Retirement Party Honors First Selectman Dyer

Counting the achievements of nearly two decades

 

By Wiley Wood

The tables and chairs were pushed back in the dining room at the Wood Creek Bar and Grill on a recent Sunday, and a broad cross-section of Norfolk residents were gathered around a banquet table to honor First Selectman Sue Dyer, who will step down on November 20 after 18 years in office.

Dyer replaced Arthur Rosenblatt in 1999, after serving as selectman during much of the 1990s. One of her initial successful projects as first selectman was to secure $1.2 million in federal grants to rehabilitate the senior housing center at Meadowbrook. Repairs to the building had been piecemeal, and the new construction addressed both interior and exterior shortcomings.

It was also in the early years of her tenure that Dyer managed to find grant money to construct a new building for the Public Works Department, a process complicated by the need to first hook up the town garage to the town water and sewer systems. Much of the machinery now sheltered by the large metal shed at the rear of the site was once permanently exposed to the weather.

The new ambulance barn was built on Dyer’s watch, and the crumbling sidewalks around the village green replaced with new bluestone, thanks to a $90,000 Small Town Economic Assistance Program grant from the state. “That was back when the state had money,” Dyer comments.

The town faced mounting debt from its pension program, and it was Dyer, working with Karen Sebach of the Pension Committee, who oversaw a shift from a paid benefit to a paid contribution system. “Today the defined benefit plan is solvent,” says Dyer.

Dyer has been willing to take difficult political decisions. At a time when the Norfolk Board of Education was unwilling to consider forming a new school district that would bring elementary students of Norfolk and Colebrook under one roof, Dyer championed the process.
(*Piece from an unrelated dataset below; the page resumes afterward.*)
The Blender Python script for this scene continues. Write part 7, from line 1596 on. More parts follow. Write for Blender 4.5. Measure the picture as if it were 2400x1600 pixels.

A two-year study resulted, a regional plan was created, and a vote was held. Although the regionalization bid failed—the residents of Colebrook voted against it—the effort was widely seen as a significant effort to address falling student enrollment and rising costs.

No issue has been more difficult for Dyer than the perpetual shortage of funds for town projects. “It’s not easy,” she says, “when you’re working with a lean budget and trying to make it leaner.”

During her tenure, Dyer has encouraged the formation of citizen groups working under the umbrella of Town Hall to promote specific projects. The hugely successful Norfolk Farmers Market, for instance, is formally a subcommittee of the town’s Economic Development Commission. Among other groups working out of Town Hall are the Rails to Trails Committee, which is trying to extend Norfolk’s trail system along parts of the existing railroad bed, and the City Meadow Committee, which has overseen the construction of City Meadow Park at virtually no cost to the town’s taxpayers—another grant obtained for the town by Dyer.

A native of Missouri who came to Norfolk as a young bride in 1969, Dyer will remain on the Board of Selectmen for the time being but plans to return soon to her home state to be with family. If that moment arrives before Dyer’s two-year term is up, the remaining two members of the Board of Selectmen will appoint another Democrat to replace Dyer.

“I’ve tried to serve the town well,” said Dyer at her retirement party, “and I hope I’ve managed to do that.”